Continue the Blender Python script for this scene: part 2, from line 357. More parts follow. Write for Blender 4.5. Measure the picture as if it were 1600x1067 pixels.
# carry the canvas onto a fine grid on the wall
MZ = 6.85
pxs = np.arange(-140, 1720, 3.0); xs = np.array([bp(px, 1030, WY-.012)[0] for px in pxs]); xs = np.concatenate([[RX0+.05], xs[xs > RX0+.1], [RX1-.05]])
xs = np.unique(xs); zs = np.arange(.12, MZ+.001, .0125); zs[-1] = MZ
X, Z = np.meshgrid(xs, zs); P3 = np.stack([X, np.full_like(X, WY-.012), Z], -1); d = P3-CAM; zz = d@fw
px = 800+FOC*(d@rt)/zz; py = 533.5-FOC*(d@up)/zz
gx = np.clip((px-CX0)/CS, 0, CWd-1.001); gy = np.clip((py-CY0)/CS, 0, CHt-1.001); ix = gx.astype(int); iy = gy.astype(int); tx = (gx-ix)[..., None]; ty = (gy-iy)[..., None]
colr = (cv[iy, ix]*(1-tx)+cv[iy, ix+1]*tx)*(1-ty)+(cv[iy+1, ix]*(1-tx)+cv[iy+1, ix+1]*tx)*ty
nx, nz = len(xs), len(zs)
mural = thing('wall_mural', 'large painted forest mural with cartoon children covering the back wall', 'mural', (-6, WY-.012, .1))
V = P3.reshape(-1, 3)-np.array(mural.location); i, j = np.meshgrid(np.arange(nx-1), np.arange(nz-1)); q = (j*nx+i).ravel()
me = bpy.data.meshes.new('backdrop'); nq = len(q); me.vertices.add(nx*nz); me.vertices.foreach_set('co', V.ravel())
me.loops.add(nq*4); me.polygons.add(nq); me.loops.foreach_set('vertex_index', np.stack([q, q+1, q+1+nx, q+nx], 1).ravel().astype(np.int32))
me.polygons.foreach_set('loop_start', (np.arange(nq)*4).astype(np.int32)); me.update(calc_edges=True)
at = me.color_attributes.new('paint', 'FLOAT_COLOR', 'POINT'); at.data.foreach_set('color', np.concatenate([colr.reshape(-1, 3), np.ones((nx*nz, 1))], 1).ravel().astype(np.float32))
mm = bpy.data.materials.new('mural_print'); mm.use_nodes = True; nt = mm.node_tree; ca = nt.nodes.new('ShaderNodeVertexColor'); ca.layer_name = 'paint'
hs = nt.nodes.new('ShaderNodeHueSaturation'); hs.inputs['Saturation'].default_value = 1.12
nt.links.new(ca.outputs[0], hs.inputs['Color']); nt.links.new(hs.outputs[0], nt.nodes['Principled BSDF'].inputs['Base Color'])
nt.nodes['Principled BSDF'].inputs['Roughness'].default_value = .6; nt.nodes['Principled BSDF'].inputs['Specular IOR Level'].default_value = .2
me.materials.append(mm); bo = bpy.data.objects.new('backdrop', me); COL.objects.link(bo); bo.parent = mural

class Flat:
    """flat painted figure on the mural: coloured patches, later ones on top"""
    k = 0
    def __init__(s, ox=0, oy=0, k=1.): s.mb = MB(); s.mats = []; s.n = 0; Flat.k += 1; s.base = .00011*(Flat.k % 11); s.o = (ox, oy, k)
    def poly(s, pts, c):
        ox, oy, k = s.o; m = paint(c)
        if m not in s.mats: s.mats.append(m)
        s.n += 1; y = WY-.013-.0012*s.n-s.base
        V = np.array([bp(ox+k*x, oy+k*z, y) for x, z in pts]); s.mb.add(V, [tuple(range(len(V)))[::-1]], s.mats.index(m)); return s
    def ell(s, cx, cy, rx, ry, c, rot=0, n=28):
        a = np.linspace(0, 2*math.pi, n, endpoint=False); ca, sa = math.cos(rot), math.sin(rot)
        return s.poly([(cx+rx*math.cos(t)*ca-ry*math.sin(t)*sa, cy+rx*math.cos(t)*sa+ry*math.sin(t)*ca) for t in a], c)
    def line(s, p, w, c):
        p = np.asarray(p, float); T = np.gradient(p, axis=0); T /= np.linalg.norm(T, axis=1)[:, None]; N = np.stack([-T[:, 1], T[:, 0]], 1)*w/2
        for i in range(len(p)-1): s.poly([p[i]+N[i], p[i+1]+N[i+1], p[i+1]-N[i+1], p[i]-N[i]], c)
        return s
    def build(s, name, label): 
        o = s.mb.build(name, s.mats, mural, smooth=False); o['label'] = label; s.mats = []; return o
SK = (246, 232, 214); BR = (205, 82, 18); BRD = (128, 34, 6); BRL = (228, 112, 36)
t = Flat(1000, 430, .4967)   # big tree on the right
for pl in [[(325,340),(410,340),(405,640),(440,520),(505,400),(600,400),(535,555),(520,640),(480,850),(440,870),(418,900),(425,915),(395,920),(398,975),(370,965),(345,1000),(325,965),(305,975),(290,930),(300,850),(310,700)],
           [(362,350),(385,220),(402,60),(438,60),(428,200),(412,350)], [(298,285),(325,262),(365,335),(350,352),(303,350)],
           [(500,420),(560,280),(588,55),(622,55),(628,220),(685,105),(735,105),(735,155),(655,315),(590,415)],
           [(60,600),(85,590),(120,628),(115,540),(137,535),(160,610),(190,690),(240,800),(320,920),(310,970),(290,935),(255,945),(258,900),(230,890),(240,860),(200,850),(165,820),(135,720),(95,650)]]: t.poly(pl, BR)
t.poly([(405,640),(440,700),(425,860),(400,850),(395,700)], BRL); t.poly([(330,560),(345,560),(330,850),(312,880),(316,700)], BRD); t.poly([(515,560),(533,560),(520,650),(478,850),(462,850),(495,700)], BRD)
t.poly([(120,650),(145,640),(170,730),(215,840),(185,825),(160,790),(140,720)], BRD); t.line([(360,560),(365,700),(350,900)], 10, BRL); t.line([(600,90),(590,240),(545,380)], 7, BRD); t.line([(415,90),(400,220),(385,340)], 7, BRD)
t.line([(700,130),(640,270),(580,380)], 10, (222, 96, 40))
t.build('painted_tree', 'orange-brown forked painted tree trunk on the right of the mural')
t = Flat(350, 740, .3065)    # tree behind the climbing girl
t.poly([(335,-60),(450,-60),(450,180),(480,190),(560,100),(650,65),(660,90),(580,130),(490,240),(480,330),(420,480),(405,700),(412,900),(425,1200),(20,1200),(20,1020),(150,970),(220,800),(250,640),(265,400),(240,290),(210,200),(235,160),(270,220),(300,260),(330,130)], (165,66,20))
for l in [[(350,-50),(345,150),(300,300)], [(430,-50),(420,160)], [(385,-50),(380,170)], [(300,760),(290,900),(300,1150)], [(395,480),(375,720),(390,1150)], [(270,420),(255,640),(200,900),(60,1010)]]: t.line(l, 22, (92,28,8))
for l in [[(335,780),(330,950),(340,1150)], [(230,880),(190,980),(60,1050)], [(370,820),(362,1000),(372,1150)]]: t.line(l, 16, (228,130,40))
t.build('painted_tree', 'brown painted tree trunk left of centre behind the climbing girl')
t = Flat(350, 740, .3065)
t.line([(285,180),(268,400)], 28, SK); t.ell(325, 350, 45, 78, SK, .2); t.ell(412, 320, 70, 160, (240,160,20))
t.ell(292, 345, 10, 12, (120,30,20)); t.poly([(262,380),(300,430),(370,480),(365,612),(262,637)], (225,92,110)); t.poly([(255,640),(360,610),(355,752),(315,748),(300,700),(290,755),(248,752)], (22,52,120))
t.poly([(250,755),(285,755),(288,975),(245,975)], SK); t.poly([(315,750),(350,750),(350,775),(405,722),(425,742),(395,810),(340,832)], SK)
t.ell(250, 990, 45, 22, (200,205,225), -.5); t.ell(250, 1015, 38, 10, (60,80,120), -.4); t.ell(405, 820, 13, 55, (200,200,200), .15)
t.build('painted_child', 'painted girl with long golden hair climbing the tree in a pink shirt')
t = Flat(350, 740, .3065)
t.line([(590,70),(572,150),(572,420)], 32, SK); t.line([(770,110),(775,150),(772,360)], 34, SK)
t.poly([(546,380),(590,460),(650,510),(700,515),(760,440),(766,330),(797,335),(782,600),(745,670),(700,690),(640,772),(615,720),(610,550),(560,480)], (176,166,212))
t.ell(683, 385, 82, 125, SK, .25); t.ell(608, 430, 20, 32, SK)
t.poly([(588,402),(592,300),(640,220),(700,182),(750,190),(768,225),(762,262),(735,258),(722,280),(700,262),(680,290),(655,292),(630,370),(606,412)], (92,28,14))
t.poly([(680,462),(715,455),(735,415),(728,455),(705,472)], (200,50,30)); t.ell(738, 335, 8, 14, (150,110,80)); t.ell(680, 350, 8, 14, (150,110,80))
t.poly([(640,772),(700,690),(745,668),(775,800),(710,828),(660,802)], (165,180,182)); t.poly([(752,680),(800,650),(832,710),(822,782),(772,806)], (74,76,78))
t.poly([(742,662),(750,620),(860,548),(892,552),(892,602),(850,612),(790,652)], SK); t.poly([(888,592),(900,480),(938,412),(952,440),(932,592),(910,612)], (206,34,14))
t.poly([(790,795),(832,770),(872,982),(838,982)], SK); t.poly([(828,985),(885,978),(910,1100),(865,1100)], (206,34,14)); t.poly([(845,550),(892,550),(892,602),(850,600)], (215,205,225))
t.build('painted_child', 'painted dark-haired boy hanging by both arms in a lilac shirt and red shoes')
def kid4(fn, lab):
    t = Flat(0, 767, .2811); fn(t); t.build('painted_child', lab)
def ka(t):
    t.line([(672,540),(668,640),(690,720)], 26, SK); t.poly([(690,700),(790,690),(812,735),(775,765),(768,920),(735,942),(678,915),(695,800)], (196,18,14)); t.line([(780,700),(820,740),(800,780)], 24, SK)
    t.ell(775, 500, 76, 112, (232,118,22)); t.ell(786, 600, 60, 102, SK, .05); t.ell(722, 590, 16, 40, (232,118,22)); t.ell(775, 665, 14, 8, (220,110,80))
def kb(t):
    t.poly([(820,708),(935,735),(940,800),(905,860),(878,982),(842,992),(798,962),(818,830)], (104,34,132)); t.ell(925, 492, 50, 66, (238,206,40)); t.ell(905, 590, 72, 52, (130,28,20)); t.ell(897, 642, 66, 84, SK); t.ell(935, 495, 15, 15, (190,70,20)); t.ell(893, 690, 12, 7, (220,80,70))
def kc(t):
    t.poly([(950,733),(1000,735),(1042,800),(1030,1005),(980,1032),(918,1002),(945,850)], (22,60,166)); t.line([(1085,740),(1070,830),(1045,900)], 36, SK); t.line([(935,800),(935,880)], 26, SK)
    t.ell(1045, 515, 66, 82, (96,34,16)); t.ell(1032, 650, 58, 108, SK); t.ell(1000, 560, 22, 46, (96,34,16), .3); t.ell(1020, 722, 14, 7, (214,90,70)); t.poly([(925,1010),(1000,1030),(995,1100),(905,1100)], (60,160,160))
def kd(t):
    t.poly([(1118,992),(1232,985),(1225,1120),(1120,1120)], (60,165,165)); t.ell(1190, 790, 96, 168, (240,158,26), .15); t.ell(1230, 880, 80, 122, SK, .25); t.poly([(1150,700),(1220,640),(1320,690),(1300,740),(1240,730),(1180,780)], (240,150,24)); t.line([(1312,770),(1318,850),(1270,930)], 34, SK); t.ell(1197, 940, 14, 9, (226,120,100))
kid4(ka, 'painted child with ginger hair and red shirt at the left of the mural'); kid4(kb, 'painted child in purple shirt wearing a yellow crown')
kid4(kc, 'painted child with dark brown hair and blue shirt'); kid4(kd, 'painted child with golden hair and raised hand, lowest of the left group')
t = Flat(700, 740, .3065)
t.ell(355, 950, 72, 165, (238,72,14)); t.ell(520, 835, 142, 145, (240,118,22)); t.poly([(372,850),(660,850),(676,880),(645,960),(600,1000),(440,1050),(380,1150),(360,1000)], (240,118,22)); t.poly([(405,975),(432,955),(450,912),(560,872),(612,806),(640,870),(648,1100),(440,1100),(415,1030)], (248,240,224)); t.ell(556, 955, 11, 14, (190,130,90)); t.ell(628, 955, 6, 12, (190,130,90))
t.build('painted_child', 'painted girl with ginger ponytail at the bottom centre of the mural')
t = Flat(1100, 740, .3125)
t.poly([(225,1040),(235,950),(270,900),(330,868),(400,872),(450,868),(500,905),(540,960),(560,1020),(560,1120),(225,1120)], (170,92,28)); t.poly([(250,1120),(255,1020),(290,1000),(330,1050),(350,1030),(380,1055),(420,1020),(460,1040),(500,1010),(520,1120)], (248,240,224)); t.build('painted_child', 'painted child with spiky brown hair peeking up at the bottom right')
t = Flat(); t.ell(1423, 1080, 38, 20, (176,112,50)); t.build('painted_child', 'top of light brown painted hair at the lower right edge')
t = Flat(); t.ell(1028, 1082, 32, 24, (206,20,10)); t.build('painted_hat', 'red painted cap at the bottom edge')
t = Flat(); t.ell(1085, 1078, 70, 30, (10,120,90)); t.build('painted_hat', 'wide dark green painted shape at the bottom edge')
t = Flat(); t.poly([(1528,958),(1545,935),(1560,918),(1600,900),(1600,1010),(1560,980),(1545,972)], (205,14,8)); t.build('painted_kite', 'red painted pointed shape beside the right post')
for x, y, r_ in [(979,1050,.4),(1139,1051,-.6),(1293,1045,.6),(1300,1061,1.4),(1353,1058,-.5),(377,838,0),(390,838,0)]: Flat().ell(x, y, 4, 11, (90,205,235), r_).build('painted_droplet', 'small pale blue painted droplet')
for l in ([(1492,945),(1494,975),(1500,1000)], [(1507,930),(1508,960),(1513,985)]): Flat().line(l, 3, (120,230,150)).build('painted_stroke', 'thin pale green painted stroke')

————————

Problem requirements —
In the listing above, locate the line containing "Level'].default_value = .2" and the line containing "bo.parent = mural". Transcribe those two lines and everything between them, exactly as written.

Task response —
nt.nodes['Principled BSDF'].inputs['Roughness'].default_value = .6; nt.nodes['Principled BSDF'].inputs['Specular IOR Level'].default_value = .2
me.materials.append(mm); bo = bpy.data.objects.new('backdrop', me); COL.objects.link(bo); bo.parent = mural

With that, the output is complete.